Stored dataset items
■ ■ ■

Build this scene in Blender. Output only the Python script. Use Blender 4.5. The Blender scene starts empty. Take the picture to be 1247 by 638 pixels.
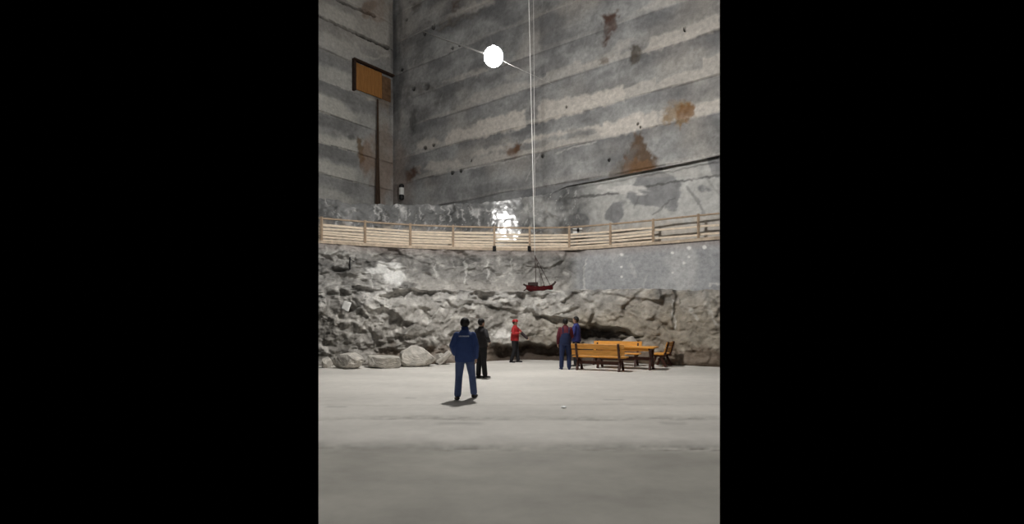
import bpy, bmesh, math, random
import numpy as np
from mathutils import Vector, Matrix

# ------------------------------------------------------------------ frame / camera constants
W, H = 1247, 638
F = 626.0                    # focal length in pixels of the 1247x638 frame
CX, HY = 623.5, 392.0        # principal column, horizon row
EYE = 1.6
SL, SR = (388 - CX) / F, (876.6 - CX) / F      # the part of the mine the photograph shows

def at(px, py, D):
    return Vector(((px - CX) / F * D, D, EYE + (HY - py) / F * D))
def ip(x, pts):
    a = np.array(pts, float)
    return np.interp(x, a[:, 0], a[:, 1])

sc = bpy.context.scene
COL = sc.collection

# ------------------------------------------------------------------ numpy noise
def _hash(ix, iy, iz, seed):
    h = (ix.astype(np.int64) * 374761393 + iy.astype(np.int64) * 668265263 + iz.astype(np.int64) * 2147483647 + seed * 974634777) & 0xFFFFFFFF
    h = ((h ^ (h >> 13)) * 1274126177) & 0xFFFFFFFF
    h = ((h ^ (h >> 16)) * 2246822519) & 0xFFFFFFFF
    return ((h ^ (h >> 15)) & 0xFFFFFF) / float(0xFFFFFF)
def noise2(x, y, seed=0):
    x, y = np.broadcast_arrays(np.asarray(x, float), np.asarray(y, float))
    ix, iy = np.floor(x), np.floor(y)
    fx, fy = x - ix, y - iy
    z = np.zeros_like(ix)
    def g(ox, oy):
        a = _hash(ix + ox, iy + oy, z, seed) * 2 * np.pi
        return np.cos(a) * (fx - ox) + np.sin(a) * (fy - oy)
    u, v = fx * fx * fx * (fx * (fx * 6 - 15) + 10), fy * fy * fy * (fy * (fy * 6 - 15) + 10)
    a = g(0, 0) * (1 - u) + g(1, 0) * u
    b = g(0, 1) * (1 - u) + g(1, 1) * u
    return (a * (1 - v) + b * v) * 1.5
def fbm(x, y, octs=4, seed=0, gain=.5):
    s, a, f = 0, 1, 1
    for k in range(octs):
        s = s + a * noise2(x * f, y * f, seed + k * 17)
        a *= gain; f *= 2.03
    return s
def ridged(x, y, octs=3, seed=0):
    s, a, f = 0, 1, 1
    for k in range(octs):
        s = s + a * (1 - np.abs(noise2(x * f, y * f, seed + k * 13)) * 2)
        a *= .5; f *= 2.1
    return s / 1.75
def facets(x, y, seed=0, tilt=1.0):
    """planar broken-rock facets: every cell of a jittered grid is a tilted plane"""
    x, y = np.broadcast_arrays(np.asarray(x, float), np.asarray(y, float))
    ix, iy = np.floor(x), np.floor(y)
    z = np.zeros_like(ix)
    best = np.full(x.shape, 1e9); out = np.zeros(x.shape)
    for ox in (-1, 0, 1):
        for oy in (-1, 0, 1):
            cx_, cy_ = ix + ox, iy + oy
            jx = cx_ + _hash(cx_, cy_, z, seed); jy = cy_ + _hash(cx_, cy_, z, seed + 5)
            d = (x - jx) ** 2 + (y - jy) ** 2
            val = (_hash(cx_, cy_, z, seed + 9) - .5) + tilt * ((_hash(cx_, cy_, z, seed + 11) - .5) * (x - jx) + (_hash(cx_, cy_, z, seed + 14) - .5) * (y - jy)) * 2
            m = d < best
            best = np.where(m, d, best); out = np.where(m, val, out)
    return out
def blur(a, k):
    ker = np.hanning(2 * k + 3)[1:-1]; ker /= ker.sum()
    for ax in (0, 1):
        p = np.pad(a, [(k, k) if i == ax else (0, 0) for i in (0, 1)], mode='edge')
        a = np.apply_along_axis(lambda v: np.convolve(v, ker, 'valid'), ax, p)
    return a
def sst(a, b, x):
    t = np.clip((x - a) / (b - a), 0, 1)
    return t * t * (3 - 2 * t)

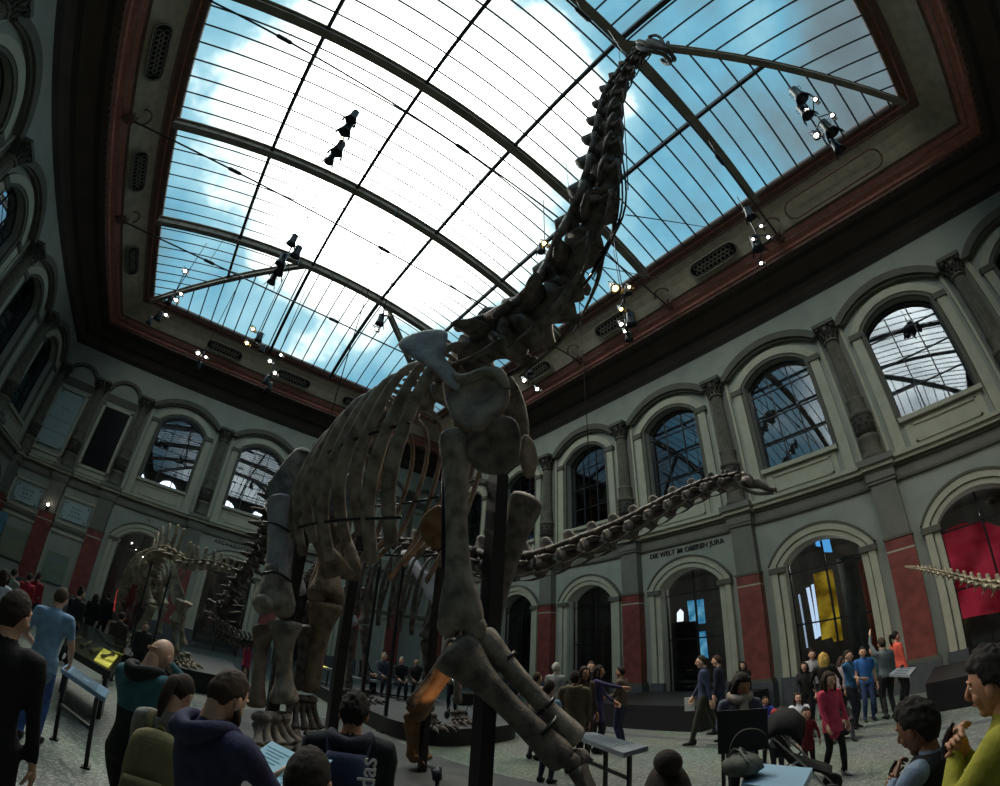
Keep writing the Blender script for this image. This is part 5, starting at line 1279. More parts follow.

■ ■ ■

SHORT EXERCISE:
Repeat the data in full and exactly. Omit pictures.

THE ANSWER:
Build this scene in Blender. Output only the Python script. Use Blender 4.5. The Blender scene starts empty. Take the picture to be 1247 by 638 pixels.
import bpy, bmesh, math, random
import numpy as np
from mathutils import Vector, Matrix

# ------------------------------------------------------------------ frame / camera constants
W, H = 1247, 638
F = 626.0                    # focal length in pixels of the 1247x638 frame
CX, HY = 623.5, 392.0        # principal column, horizon row
EYE = 1.6
SL, SR = (388 - CX) / F, (876.6 - CX) / F      # the part of the mine the photograph shows

def at(px, py, D):
    return Vector(((px - CX) / F * D, D, EYE + (HY - py) / F * D))
def ip(x, pts):
    a = np.array(pts, float)
    return np.interp(x, a[:, 0], a[:, 1])

sc = bpy.context.scene
COL = sc.collection

# ------------------------------------------------------------------ numpy noise
def _hash(ix, iy, iz, seed):
    h = (ix.astype(np.int64) * 374761393 + iy.astype(np.int64) * 668265263 + iz.astype(np.int64) * 2147483647 + seed * 974634777) & 0xFFFFFFFF
    h = ((h ^ (h >> 13)) * 1274126177) & 0xFFFFFFFF
    h = ((h ^ (h >> 16)) * 2246822519) & 0xFFFFFFFF
    return ((h ^ (h >> 15)) & 0xFFFFFF) / float(0xFFFFFF)
def noise2(x, y, seed=0):
    x, y = np.broadcast_arrays(np.asarray(x, float), np.asarray(y, float))
    ix, iy = np.floor(x), np.floor(y)
    fx, fy = x - ix, y - iy
    z = np.zeros_like(ix)
    def g(ox, oy):
        a = _hash(ix + ox, iy + oy, z, seed) * 2 * np.pi
        return np.cos(a) * (fx - ox) + np.sin(a) * (fy - oy)
    u, v = fx * fx * fx * (fx * (fx * 6 - 15) + 10), fy * fy * fy * (fy * (fy * 6 - 15) + 10)
    a = g(0, 0) * (1 - u) + g(1, 0) * u
    b = g(0, 1) * (1 - u) + g(1, 1) * u
    return (a * (1 - v) + b * v) * 1.5
def fbm(x, y, octs=4, seed=0, gain=.5):
    s, a, f = 0, 1, 1
    for k in range(octs):
        s = s + a * noise2(x * f, y * f, seed + k * 17)
        a *= gain; f *= 2.03
    return s
def ridged(x, y, octs=3, seed=0):
    s, a, f = 0, 1, 1
    for k in range(octs):
        s = s + a * (1 - np.abs(noise2(x * f, y * f, seed + k * 13)) * 2)
        a *= .5; f *= 2.1
    return s / 1.75
def facets(x, y, seed=0, tilt=1.0):
    """planar broken-rock facets: every cell of a jittered grid is a tilted plane"""
    x, y = np.broadcast_arrays(np.asarray(x, float), np.asarray(y, float))
    ix, iy = np.floor(x), np.floor(y)
    z = np.zeros_like(ix)
    best = np.full(x.shape, 1e9); out = np.zeros(x.shape)
    for ox in (-1, 0, 1):
        for oy in (-1, 0, 1):
            cx_, cy_ = ix + ox, iy + oy
            jx = cx_ + _hash(cx_, cy_, z, seed); jy = cy_ + _hash(cx_, cy_, z, seed + 5)
            d = (x - jx) ** 2 + (y - jy) ** 2
            val = (_hash(cx_, cy_, z, seed + 9) - .5) + tilt * ((_hash(cx_, cy_, z, seed + 11) - .5) * (x - jx) + (_hash(cx_, cy_, z, seed + 14) - .5) * (y - jy)) * 2
            m = d < best
            best = np.where(m, d, best); out = np.where(m, val, out)
    return out
def blur(a, k):
    ker = np.hanning(2 * k + 3)[1:-1]; ker /= ker.sum()
    for ax in (0, 1):
        p = np.pad(a, [(k, k) if i == ax else (0, 0) for i in (0, 1)], mode='edge')
        a = np.apply_along_axis(lambda v: np.convolve(v, ker, 'valid'), ax, p)
    return a
def sst(a, b, x):
    t = np.clip((x - a) / (b - a), 0, 1)
    return t * t * (3 - 2 * t)

Keep writing the Blender script for this image. This is part 5, starting at line 1279. More parts follow.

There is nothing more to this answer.